Esta vergüenza individual e institucional, que es semejantes a los más grandes actos de mendacidad política, tiene su origen en un instinto de protección corporativa y, me temo, en una convicción del carácter inofensivo de la práctica pedofílica. Como estudiante en un colegio religioso, recuerdo los comentarios que mis compañeros hacían de las acciones de abusos hacia los alumnos internos por parte de algunos religiosos. Nunca supe cuánto de malicia había en aquellos comentarios, pero las repetidas denuncias de jóvenes en las últimas décadas y las sentencias de tribunales en Estados Unidos e Irlanda, además del reconocimiento de la propia iglesia de aquellos casos que ya no se pueden negar, parecen dar la razón a aquellos chascarrillos de mis compañeros. Mi propio hermano me contó del apuro que pasó cuando tuvo que huir de su cama, durante un periodo de internado al sufrir el acoso de un anciano sacerdote.

La pulsión sexual de los varones que está en el origen de la reproducción de la especie no siempre es bien conducida, como muestran los numerosos casos de violaciones que sufren las mujeres, pero si además se suma el mecanismo perverso del celibato, no es de extrañar la situación. Una desdicha que parece probar el hecho de que no se den estos casos en el sacerdocio de versiones del cristianismo en las que no está prohibido el matrimonio. Ha sido tradicionalmente la Iglesia católica la que ha padecido esta epidemia de abusos sexuales a la sombra de los gruesos muros de sus consagrados edificios. Un abuso repetido y lleno de cobardía que hace años que debería haber tenido como resultado una revolución interna de la Iglesia Católica.

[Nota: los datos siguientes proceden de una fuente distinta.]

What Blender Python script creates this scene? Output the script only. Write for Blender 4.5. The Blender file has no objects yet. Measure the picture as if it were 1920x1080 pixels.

Empieza a producir bochorno, tanto a los que «profesamos» la religión católica por tradición cultural, como los que lo hacen por auténtica convicción en sus dogmas y promesas, la cascada de noticias sobre pederastia desvergonzada de los «pastores» de la Iglesia. El asunto tiene ya una envergadura cuantitativa que tiene todos los indicios de haberse convertido en una institución a la que los pedófilos acuden del mismo modo que se infiltran en las actividades deportivas o docentes con jóvenes. Vergüenza que se ha prolongado en el tiempo por la delictiva protección de la jerarquía, que confunde la reputación de la institución con la complicidad. Unos intentos torpes de ocultar la verdad que ha producido un daño tal que han llevado a la proliferación de casos, dada la impunidad reinante. Nunca tanta dignidad impostada ha traicionado principios tan nobles. Si ni siquiera ahora, con los casos de Chile, Estados Unidos e Irlanda, hay una limpieza general de delincuentes con sotana, no sé cuándo ocurrirá. Tampoco sé si los príncipes de la Iglesia son conscientes del daño que hacen con su negligencia culpable a la Fe, a la Esperanza y al papel tan relevante que la Iglesia cumple, en otros órdenes de su actividad, con la Caridad. En fin, una desdicha.